--- DIRECTION ---
Look for the string "steel" in the lines and copy each line that has it.

## START RECORDS SHOWN

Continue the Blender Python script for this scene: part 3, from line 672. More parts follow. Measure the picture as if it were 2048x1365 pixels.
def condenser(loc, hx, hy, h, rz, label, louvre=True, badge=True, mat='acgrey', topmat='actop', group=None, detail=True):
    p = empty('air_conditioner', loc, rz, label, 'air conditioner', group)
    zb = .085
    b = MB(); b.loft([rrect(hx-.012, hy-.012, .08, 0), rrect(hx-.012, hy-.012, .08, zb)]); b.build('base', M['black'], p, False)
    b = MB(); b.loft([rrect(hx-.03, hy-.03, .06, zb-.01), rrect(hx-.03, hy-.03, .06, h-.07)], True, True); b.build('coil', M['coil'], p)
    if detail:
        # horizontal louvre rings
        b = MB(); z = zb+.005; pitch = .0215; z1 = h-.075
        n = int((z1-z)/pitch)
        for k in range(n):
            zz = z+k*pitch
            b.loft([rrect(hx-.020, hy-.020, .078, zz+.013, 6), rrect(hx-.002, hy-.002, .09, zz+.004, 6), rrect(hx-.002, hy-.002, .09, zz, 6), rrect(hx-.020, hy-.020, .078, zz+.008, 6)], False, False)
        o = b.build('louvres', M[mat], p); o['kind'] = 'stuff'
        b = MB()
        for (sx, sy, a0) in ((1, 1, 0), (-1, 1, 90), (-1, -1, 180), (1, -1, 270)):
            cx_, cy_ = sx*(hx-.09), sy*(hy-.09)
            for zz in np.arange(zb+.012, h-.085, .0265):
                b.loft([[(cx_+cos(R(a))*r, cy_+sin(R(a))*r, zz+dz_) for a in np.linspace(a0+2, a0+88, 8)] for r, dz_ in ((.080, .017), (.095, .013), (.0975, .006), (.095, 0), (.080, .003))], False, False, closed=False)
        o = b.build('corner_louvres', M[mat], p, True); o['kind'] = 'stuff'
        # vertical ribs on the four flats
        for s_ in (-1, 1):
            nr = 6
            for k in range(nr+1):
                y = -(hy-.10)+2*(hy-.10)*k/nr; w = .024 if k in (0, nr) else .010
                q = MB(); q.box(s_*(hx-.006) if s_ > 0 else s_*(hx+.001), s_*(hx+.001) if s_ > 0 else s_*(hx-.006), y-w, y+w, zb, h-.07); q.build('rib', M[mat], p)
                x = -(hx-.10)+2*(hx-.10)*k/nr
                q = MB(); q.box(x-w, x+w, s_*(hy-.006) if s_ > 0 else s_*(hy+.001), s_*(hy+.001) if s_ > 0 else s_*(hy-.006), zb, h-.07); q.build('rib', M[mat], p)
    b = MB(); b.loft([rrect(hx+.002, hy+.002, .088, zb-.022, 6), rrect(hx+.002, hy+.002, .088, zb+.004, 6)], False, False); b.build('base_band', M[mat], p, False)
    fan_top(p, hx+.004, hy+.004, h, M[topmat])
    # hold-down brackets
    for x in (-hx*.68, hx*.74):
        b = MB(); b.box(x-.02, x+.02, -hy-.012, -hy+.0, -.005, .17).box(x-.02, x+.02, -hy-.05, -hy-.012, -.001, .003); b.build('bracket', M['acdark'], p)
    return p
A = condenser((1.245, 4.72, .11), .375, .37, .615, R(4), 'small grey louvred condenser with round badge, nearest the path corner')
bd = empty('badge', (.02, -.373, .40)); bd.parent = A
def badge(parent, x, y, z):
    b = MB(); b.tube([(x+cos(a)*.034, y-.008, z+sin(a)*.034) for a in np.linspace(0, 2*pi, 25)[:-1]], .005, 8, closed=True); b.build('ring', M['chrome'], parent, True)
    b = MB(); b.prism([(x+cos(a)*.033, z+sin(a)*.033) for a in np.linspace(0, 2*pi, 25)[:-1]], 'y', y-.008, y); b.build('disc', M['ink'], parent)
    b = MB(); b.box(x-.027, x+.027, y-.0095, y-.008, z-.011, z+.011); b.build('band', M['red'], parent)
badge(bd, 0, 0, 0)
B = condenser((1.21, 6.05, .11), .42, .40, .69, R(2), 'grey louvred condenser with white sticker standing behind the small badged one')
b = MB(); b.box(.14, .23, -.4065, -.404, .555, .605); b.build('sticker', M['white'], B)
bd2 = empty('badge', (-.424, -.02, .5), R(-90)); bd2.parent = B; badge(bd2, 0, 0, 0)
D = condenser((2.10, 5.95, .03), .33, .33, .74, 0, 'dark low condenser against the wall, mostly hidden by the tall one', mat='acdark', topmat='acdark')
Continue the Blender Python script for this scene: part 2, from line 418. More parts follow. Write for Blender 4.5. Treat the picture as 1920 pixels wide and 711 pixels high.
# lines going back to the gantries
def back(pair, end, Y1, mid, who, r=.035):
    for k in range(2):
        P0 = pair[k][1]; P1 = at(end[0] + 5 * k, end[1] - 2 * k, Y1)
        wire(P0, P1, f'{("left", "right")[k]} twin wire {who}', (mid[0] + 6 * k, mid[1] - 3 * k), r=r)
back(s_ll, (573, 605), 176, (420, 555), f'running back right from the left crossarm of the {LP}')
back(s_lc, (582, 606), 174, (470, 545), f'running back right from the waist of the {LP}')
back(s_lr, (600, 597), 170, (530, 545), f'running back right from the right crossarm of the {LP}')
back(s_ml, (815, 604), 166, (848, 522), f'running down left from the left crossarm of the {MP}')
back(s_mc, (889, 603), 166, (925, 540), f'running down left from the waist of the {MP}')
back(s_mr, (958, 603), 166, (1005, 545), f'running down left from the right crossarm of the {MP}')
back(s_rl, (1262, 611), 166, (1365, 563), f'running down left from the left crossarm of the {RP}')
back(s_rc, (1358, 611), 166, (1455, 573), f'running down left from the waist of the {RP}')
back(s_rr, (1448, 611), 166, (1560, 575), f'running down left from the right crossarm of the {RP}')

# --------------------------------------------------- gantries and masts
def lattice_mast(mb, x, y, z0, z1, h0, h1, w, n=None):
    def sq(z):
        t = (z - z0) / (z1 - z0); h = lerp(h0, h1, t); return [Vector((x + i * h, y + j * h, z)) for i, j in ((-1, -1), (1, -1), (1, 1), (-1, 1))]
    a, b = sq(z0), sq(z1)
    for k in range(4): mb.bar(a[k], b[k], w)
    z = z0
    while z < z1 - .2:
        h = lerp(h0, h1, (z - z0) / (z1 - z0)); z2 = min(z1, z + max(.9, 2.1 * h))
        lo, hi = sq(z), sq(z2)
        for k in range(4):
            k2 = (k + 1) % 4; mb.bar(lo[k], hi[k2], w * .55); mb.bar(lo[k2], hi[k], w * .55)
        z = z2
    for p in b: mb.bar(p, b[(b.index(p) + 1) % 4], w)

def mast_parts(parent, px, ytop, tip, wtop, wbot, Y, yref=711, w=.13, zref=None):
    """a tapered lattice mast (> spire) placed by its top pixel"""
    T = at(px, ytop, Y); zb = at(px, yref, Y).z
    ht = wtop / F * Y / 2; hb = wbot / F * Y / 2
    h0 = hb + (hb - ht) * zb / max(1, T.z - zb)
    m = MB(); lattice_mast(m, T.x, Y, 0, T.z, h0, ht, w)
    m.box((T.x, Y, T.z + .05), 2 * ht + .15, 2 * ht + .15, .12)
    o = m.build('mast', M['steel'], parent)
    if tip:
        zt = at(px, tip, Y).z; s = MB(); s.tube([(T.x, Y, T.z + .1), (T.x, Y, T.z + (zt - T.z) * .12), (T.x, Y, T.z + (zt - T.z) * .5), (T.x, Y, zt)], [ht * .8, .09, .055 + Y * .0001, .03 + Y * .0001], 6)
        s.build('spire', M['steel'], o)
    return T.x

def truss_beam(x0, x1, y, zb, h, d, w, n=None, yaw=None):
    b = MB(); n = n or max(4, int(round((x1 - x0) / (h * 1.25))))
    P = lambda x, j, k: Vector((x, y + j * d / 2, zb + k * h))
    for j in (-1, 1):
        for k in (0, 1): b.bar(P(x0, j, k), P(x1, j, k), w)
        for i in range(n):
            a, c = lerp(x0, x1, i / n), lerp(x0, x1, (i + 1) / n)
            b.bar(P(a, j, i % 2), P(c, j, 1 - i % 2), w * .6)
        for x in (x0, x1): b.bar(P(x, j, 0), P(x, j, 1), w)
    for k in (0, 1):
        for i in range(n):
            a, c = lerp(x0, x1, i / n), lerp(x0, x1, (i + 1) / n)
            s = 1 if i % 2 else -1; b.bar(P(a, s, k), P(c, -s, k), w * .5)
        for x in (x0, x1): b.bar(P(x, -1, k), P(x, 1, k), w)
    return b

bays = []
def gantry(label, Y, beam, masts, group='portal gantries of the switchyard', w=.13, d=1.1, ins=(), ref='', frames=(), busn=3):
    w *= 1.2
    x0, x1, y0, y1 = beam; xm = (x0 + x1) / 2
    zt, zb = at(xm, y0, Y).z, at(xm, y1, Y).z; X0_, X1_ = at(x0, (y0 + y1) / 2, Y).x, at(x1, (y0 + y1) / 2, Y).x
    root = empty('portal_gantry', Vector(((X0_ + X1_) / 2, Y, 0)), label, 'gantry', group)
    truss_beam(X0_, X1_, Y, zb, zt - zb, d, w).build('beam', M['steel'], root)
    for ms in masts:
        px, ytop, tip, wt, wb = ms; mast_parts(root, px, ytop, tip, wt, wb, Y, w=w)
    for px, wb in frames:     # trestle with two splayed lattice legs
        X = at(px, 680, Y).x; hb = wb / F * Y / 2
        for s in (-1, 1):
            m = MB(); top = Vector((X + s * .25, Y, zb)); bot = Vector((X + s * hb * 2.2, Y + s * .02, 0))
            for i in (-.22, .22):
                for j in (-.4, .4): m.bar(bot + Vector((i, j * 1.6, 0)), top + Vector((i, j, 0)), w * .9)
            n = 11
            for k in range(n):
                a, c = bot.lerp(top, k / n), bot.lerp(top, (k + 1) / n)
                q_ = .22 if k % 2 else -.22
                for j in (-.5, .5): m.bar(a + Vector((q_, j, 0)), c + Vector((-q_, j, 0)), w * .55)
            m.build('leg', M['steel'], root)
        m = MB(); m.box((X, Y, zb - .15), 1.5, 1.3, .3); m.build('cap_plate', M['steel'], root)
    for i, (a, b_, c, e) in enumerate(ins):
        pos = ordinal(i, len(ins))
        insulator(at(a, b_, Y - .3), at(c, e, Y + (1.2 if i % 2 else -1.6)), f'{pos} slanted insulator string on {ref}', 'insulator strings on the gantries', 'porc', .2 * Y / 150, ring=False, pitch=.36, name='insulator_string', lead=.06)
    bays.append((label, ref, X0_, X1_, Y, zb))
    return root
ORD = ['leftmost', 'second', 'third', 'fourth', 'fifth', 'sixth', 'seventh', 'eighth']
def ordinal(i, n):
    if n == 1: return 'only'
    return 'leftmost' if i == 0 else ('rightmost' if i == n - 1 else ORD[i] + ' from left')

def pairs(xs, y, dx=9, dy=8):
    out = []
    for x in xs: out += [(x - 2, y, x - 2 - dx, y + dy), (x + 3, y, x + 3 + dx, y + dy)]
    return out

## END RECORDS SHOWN

--- FULL RESPONSE ---
    o = m.build('mast', M['steel'], parent)
        s.build('spire', M['steel'], o)
    truss_beam(X0_, X1_, Y, zb, zt - zb, d, w).build('beam', M['steel'], root)
            m.build('leg', M['steel'], root)
        m = MB(); m.box((X, Y, zb - .15), 1.5, 1.3, .3); m.build('cap_plate', M['steel'], root)